Stored records:
** START **

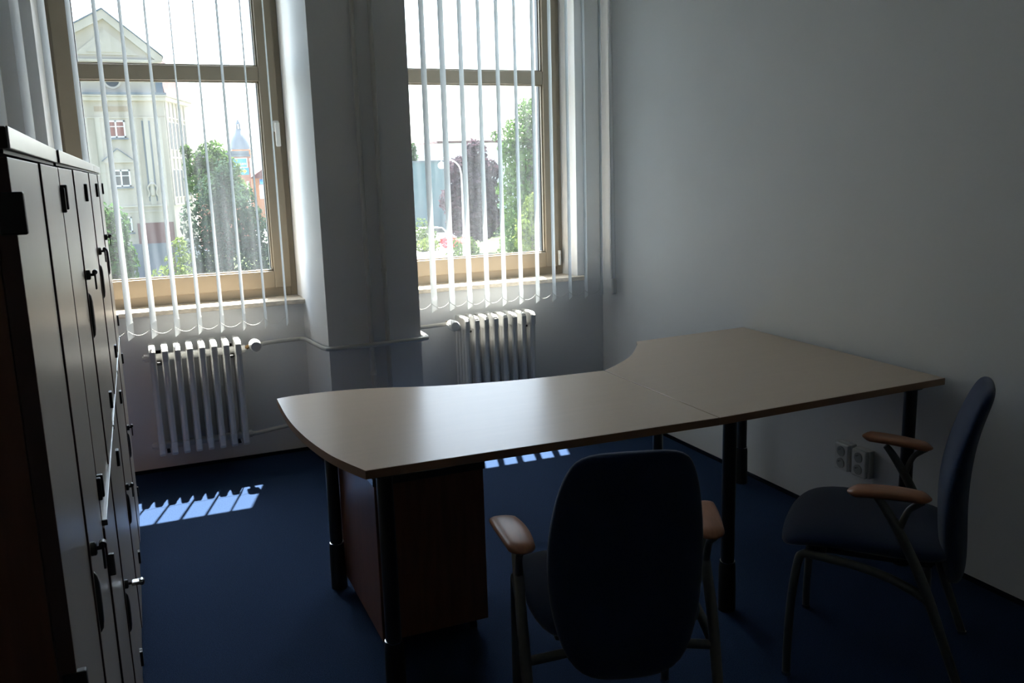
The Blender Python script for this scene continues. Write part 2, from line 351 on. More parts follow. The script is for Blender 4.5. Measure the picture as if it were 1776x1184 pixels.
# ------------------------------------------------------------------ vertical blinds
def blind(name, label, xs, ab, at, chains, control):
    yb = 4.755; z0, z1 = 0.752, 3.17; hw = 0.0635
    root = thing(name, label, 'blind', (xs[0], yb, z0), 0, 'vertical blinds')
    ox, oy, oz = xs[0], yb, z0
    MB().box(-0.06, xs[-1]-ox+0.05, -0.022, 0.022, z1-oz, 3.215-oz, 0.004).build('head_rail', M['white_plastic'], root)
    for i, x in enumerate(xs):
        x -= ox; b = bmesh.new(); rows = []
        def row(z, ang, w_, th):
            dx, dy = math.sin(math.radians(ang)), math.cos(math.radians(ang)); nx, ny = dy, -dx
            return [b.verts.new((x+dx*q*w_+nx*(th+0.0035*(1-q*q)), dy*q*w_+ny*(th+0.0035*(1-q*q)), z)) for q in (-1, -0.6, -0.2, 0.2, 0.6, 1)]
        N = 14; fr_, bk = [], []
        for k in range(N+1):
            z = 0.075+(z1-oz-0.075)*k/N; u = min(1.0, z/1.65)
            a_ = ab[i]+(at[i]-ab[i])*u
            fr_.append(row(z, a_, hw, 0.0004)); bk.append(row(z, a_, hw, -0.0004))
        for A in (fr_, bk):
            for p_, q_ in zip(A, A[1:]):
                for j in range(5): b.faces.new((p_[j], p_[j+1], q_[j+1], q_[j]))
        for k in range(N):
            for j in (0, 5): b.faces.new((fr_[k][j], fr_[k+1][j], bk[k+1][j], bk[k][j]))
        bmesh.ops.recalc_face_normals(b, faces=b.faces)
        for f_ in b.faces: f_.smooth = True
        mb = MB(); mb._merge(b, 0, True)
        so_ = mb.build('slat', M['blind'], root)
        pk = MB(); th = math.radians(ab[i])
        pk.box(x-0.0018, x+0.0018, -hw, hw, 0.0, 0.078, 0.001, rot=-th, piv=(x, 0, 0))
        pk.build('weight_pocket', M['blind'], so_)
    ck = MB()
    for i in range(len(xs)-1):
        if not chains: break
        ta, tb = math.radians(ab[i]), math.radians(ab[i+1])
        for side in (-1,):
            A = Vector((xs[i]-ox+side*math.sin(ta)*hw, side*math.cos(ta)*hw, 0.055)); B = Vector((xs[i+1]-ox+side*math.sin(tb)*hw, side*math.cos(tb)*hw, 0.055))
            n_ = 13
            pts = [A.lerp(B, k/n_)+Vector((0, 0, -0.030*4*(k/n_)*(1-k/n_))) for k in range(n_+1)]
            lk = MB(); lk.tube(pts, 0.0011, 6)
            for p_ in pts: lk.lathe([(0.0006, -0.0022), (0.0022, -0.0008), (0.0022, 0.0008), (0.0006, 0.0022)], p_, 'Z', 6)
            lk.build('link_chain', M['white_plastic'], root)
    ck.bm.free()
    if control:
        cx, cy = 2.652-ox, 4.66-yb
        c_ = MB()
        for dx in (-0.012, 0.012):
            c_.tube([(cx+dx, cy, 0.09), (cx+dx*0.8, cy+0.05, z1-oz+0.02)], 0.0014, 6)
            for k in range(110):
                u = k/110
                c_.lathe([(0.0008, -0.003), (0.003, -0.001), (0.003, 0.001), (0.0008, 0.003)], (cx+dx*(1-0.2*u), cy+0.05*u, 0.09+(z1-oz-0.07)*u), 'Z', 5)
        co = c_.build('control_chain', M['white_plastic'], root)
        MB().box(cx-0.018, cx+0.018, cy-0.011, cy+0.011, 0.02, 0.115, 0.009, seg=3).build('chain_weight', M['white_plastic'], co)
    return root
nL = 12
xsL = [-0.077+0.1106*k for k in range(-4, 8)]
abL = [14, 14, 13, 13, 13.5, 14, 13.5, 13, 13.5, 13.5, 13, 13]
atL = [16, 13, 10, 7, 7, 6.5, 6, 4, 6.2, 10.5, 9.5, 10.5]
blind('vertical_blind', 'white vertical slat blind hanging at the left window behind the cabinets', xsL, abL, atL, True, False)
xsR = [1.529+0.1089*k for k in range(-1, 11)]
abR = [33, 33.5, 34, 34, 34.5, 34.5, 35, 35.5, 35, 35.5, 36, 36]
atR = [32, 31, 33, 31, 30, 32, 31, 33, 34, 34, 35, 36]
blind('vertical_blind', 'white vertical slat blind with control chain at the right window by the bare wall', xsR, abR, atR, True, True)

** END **
** START **

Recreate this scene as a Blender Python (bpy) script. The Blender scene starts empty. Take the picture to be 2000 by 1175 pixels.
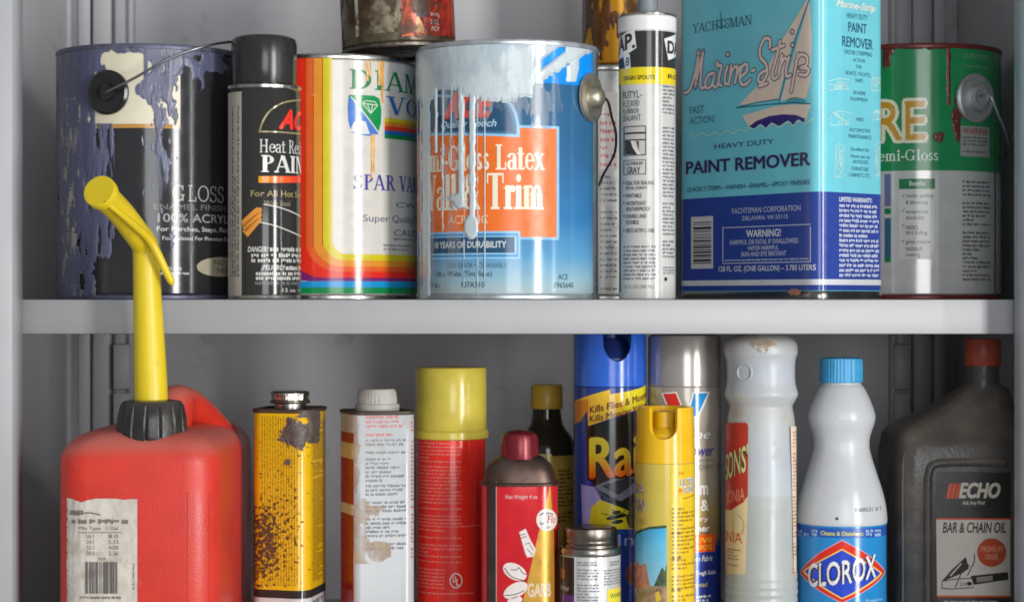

** END **
** START **

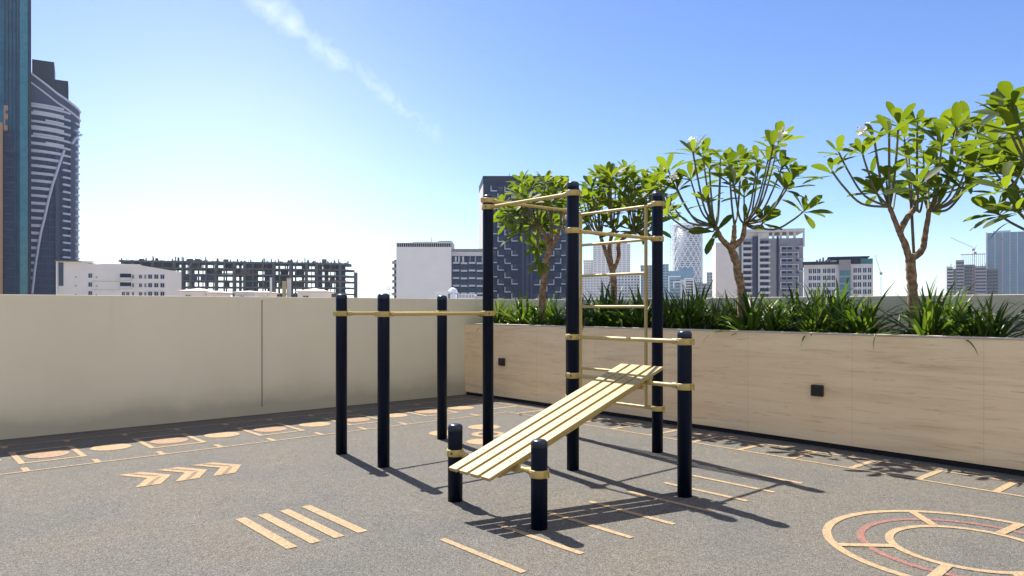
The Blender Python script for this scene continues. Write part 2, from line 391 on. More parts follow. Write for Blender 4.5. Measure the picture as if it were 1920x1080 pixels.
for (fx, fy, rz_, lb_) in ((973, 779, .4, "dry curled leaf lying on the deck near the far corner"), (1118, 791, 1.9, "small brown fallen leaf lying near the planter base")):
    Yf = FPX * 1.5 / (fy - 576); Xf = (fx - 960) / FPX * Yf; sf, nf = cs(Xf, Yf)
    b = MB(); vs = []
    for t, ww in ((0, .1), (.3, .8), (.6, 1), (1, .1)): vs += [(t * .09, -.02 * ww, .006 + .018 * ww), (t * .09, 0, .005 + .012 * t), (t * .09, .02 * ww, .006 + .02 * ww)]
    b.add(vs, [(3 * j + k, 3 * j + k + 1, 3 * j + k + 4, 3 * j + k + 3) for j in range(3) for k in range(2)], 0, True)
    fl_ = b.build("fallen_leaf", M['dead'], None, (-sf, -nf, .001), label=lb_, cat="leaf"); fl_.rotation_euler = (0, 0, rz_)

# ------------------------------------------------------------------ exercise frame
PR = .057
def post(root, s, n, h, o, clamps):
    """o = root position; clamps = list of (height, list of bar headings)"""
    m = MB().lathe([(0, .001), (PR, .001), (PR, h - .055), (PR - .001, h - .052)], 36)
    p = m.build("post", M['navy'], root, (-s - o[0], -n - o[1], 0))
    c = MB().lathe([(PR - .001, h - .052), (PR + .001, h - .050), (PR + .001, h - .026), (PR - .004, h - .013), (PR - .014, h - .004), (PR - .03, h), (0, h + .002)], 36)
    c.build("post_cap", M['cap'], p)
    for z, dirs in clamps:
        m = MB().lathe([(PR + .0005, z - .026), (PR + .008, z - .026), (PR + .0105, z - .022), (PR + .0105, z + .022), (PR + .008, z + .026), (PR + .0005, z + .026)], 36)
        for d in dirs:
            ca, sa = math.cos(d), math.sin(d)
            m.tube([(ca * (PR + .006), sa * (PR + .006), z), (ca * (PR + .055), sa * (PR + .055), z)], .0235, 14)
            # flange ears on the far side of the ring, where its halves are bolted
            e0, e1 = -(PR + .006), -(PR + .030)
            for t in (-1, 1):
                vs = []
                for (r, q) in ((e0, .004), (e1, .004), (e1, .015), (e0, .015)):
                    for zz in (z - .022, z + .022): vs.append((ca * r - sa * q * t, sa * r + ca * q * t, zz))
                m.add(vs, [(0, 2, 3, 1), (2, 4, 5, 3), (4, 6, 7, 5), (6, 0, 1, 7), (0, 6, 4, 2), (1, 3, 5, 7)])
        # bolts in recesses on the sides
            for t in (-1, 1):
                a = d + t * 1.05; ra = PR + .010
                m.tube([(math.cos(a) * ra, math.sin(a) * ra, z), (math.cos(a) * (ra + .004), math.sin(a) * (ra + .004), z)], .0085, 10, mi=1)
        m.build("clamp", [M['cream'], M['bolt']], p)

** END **

Task requirements:
Copy exactly, and only, the lines from the one containing "were 1920x1080 pixels." through the one containing "fl_.rotation_euler = (0, 0, rz_)".

Exercise output:
The Blender Python script for this scene continues. Write part 2, from line 391 on. More parts follow. Write for Blender 4.5. Measure the picture as if it were 1920x1080 pixels.
for (fx, fy, rz_, lb_) in ((973, 779, .4, "dry curled leaf lying on the deck near the far corner"), (1118, 791, 1.9, "small brown fallen leaf lying near the planter base")):
    Yf = FPX * 1.5 / (fy - 576); Xf = (fx - 960) / FPX * Yf; sf, nf = cs(Xf, Yf)
    b = MB(); vs = []
    for t, ww in ((0, .1), (.3, .8), (.6, 1), (1, .1)): vs += [(t * .09, -.02 * ww, .006 + .018 * ww), (t * .09, 0, .005 + .012 * t), (t * .09, .02 * ww, .006 + .02 * ww)]
    b.add(vs, [(3 * j + k, 3 * j + k + 1, 3 * j + k + 4, 3 * j + k + 3) for j in range(3) for k in range(2)], 0, True)
    fl_ = b.build("fallen_leaf", M['dead'], None, (-sf, -nf, .001), label=lb_, cat="leaf"); fl_.rotation_euler = (0, 0, rz_)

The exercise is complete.